Special Physics Colloquium: High Resolution Astronomy with Infrared Interferometry
Prof. Reinhard Genzel, Max-Planck Institute for Extraterrestrial Physics, Garching , FRG & Departments of Physics and Astronomy, University of California, Berkeley, USA
The Center of our Galaxy is a unique laboratory for exploring the astrophysics around a massive black hole and testing General Relativity in this extreme environment. I will discuss the results of a major campaign of observing the Galactic Center in 2017/2018 with three instruments at the European Southern Observatory's VLT, including the novel GRAVITY interferometric beam combiner of the four 8-meter telescopes. During this period the B-star S2 completed a peri-passage at ~1400 Schwarzschild radii around the compact radio source SgrA*, and permitted for the first time a test of the equivalence principle and the detection of the first post-Newtonian orbital elements in a classical 'clock experiment' around a massive black hole.

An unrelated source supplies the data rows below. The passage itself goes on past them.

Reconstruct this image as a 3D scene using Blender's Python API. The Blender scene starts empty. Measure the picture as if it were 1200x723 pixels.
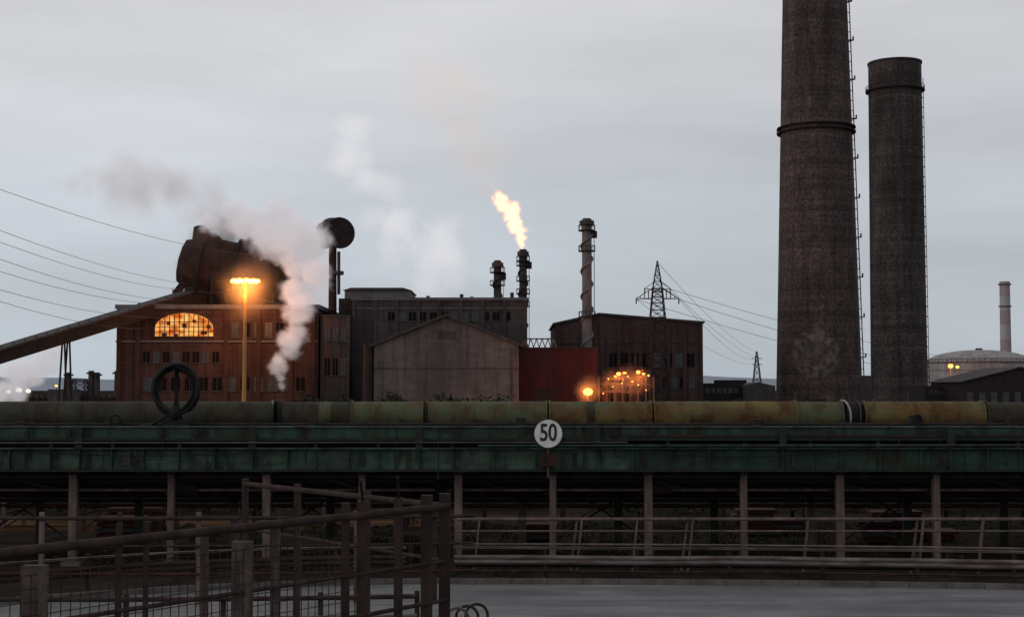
import bpy, math, random
from mathutils import Vector, Matrix, noise
random.seed(7)
S = bpy.context.scene
S.view_settings.view_transform = 'Standard'
S.view_settings.look = 'None'
S.view_settings.exposure = 0

# ---------------------------------------------------------------- image position and depth to site coordinates
CAMH = 5.5; FP = 1700.0; PITCH = math.radians(3.15)
CP, SP = math.cos(PITCH), math.sin(PITCH)
def X(u, v, D):
    b = (361.5 - v) / FP
    return (u - 600) / FP * D / (CP - b * SP)
def Z(v, D):
    b = (361.5 - v) / FP
    return CAMH + (SP + b * CP) * D / (CP - b * SP)
def P(u, v, D): return Vector((X(u, v, D), D, Z(v, D)))
def M(px, D): return px * D / FP

# ---------------------------------------------------------------- camera
cd = bpy.data.cameras.new("camera"); cam = bpy.data.objects.new("camera", cd)
S.collection.objects.link(cam); S.camera = cam
cd.sensor_width = 36; cd.lens = FP / 1200 * 36; cd.clip_end = 20000; cd.clip_start = 0.1
cam.location = (0, 0, CAMH); cam.rotation_euler = (math.radians(90) + PITCH, 0, 0)

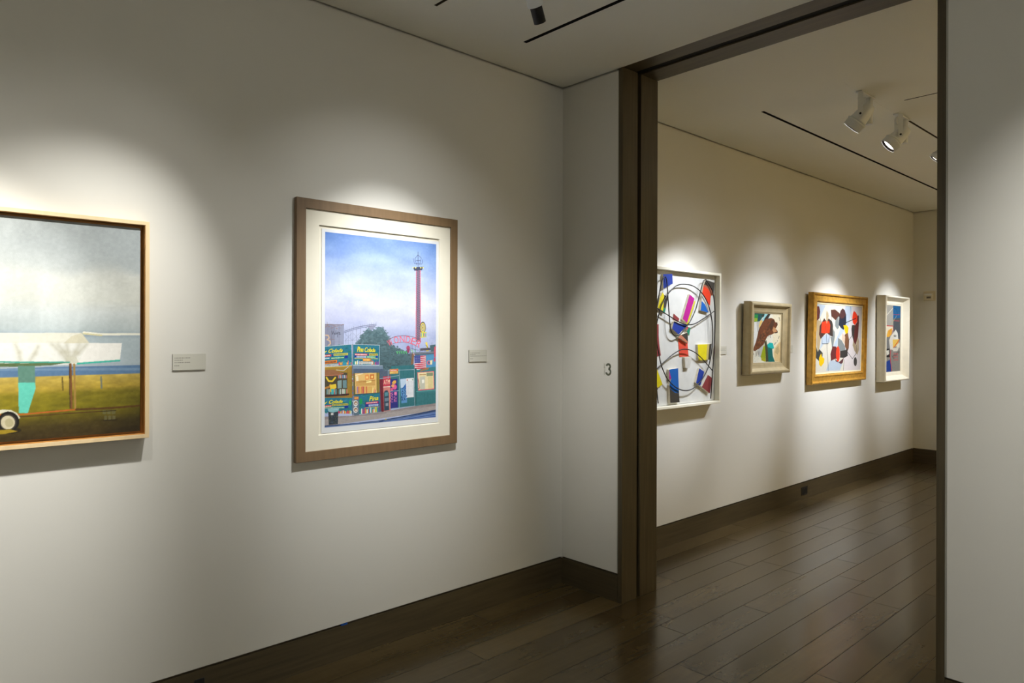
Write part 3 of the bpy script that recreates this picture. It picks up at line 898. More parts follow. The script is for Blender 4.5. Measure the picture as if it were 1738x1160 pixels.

During bright states ("flares") we detect centroid motions and polarization changes of the infrared emission of SgrA* itself. These can be well fitted by near face-on, circular orbits near the innermost circular orbit (ISCO). The mass inferred at ISCO is the same as that within the S2 orbit, further strengthening the evidence that SgrA* is a Kerr black hole.
I will conclude by summarizing some of the extragalactic results with GRAVITY and the possibility for future upgrades of optical interferometry.